Here is our honest bottom line, and we will be transparent about our position. We are the authorised booking agent for Viking Heliskiing in Iceland, so we have an obvious interest in the Iceland side — which is exactly why we will not pretend it wins on everything. It does not. Canada is the birthplace of heliskiing and the undisputed powder benchmark: for sheer depth and reliability of snow, for scale of terrain, for the classic remote-lodge experience, and for a deep-winter powder trip, British Columbia may simply be the better week. If deep, dependable powder is the thing you care about above all else, we would tell you to go to Canada.

What Iceland does exceptionally well is offer something Canada cannot, and do it with real organisation and comfort: genuine sea-to-summit descents from 1,200 to 1,500 metres to the ocean, a single 4-star base, IFMGA/UIAGM guides, eleven mapped zones, guaranteed-vertical packages with a typical day of 15,000–25,000 feet, the longest Arctic season with both the Lights and the midnight sun, and a short-haul trip from Europe. For confident intermediates through to experts who want a unique, coastal, spring adventure with easy European access, it is a superb choice — and we can book it for you at exactly the same price as direct. If you are genuinely torn between the two, tell us what you ski, where you are travelling from and what you want from the week, and we will give you a straight answer even if that answer points you to Canada. Get in touch and we will help you choose.

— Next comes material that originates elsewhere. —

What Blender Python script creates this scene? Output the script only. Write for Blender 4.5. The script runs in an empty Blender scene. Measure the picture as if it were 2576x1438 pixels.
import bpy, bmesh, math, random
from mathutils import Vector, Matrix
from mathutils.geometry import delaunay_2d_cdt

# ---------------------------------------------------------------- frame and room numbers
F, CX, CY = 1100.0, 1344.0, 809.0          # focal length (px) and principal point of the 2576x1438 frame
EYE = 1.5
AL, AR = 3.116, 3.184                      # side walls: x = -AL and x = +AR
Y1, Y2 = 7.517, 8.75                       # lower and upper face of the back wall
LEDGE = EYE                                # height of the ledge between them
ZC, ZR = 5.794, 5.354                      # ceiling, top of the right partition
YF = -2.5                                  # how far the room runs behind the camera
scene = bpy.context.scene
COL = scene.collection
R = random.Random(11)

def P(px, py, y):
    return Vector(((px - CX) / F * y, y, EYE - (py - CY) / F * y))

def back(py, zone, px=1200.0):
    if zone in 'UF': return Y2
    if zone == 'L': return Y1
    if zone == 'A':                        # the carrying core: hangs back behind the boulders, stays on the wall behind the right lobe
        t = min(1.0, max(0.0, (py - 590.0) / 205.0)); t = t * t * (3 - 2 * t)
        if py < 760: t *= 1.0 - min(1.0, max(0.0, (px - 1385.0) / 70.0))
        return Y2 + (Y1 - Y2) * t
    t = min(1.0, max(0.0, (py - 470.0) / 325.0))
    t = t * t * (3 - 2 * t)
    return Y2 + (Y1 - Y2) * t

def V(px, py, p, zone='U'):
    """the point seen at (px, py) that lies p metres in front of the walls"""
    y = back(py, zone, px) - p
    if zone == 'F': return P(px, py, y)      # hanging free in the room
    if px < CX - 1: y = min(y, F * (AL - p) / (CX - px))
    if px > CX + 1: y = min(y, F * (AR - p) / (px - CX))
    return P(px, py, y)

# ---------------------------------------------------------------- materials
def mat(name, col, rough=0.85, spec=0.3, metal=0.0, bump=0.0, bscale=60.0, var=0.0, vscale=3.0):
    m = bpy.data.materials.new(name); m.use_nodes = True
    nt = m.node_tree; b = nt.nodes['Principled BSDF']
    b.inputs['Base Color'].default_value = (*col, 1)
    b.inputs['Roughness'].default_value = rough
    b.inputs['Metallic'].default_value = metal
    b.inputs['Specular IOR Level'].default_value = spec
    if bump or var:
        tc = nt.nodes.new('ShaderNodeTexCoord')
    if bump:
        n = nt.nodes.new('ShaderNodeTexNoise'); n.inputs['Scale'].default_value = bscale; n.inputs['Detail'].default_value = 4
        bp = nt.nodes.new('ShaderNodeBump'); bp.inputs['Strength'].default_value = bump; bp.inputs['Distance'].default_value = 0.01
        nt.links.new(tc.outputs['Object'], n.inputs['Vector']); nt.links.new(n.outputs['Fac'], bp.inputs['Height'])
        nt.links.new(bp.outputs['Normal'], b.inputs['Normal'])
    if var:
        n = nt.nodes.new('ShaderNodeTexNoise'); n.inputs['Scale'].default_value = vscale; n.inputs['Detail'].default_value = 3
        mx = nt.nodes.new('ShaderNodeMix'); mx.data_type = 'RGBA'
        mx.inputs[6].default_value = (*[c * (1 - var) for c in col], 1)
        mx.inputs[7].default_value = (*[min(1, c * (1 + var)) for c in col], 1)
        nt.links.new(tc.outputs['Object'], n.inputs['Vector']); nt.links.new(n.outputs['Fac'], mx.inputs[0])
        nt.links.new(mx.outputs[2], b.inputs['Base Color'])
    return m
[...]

Frequently asked questions

Is Iceland or Canada better for heliskiing?

Neither is better in absolute terms — they excel at different things. Canada, and British Columbia in particular, is the birthplace of heliskiing and remains the benchmark for deep, reliable dry powder, enormous tenures, lodge-based weeks and unlimited-vertical formats, with plenty of tree skiing that is forgiving for intermediates. Iceland, through Viking Heliskiing on the Troll Peninsula, offers something Canada cannot: genuine sea-to-summit descents from roughly 1,200 to 1,500 metres down towards the Arctic Ocean, a long spring season from March to mid-June with the Northern Lights and midnight sun in play, and a much shorter trip from Europe to a single 4-star base. Choose Canada for maximum powder, scale and lodge culture; choose Iceland for sea-to-summit uniqueness, spring light and a shorter European journey.

Which is better for a first heliski trip, Iceland or Canada?

Both are excellent first heliski destinations for confident intermediates through to experts, and the right choice depends on what you want from your debut. Canada is often recommended for a first trip because its tree skiing and deep, forgiving dry powder can be gentler to learn powder technique in, and its lodge-based weeks are relaxed and self-contained. Iceland is an equally strong first choice if you are travelling from Europe and want a shorter, simpler trip: Viking Heliskiing runs from one 4-star base at the Sigló Hótel, uses IFMGA/UIAGM-certified guides, and its open, rolling sea-to-summit terrain flatters strong intermediates. Neither is a mistake for a first-timer with solid off-piste skiing; it comes down to travel distance, snow type and the kind of week you want.

Does Canada or Iceland have better snow?

For sheer powder reliability and quality, Canada wins — this is not close, and we will say so plainly. British Columbia's interior ranges are famous for deep, dry, consistent powder through a long December-to-April winter, which is precisely why Canada is regarded as the powder benchmark of the heliski world. Iceland's snow is different in character: it is a spring destination, running March to mid-June, so you are skiing transformed spring snow on open, rolling faces rather than mid-winter cold smoke. That is not a weakness so much as a different experience — Iceland trades some of Canada's midwinter powder certainty for sea-to-summit descents, long daylight and Arctic light. If deep, reliable powder is your single priority, Canada is the stronger call.

When is the heliski season in Iceland and Canada?

They fall in different parts of the year, which can make the choice for you. Canadian heliskiing runs through the winter, roughly December to April, catching deep midwinter powder. Iceland's Viking Heliskiing season runs later, from March to mid-June — one of the longest Arctic windows anywhere — with early-season weeks that can still deliver the Northern Lights and late-season weeks that bring the midnight sun and very long flying days. If you want to ski in deep winter, Canada fits; if you want a spring trip with celestial phenomena and near-endless daylight, Iceland is built for it. There is also a useful overlap in March and April when both are running, if your dates are fixed.

How do Iceland and Canada compare on cost and travel?

The clearest practical differences are structure and distance. Iceland, through Viking Heliskiing, is sold as complete packages priced by guaranteed vertical feet, from roughly €3,490 to €82,990 across 3, 4 and 5-day weeks, all built around a single 4-star base — and booking through us as authorised agent costs exactly the same as booking direct. Canadian pricing and formats vary widely by operator and by whether a week is capped or unlimited-vertical, so we do not quote fixed Canada figures. On travel, Iceland is markedly shorter from Europe — often a single short flight to a single base — whereas Canada means a long-haul flight and onward transfer for European guests. Confirm exactly what any package includes before booking either.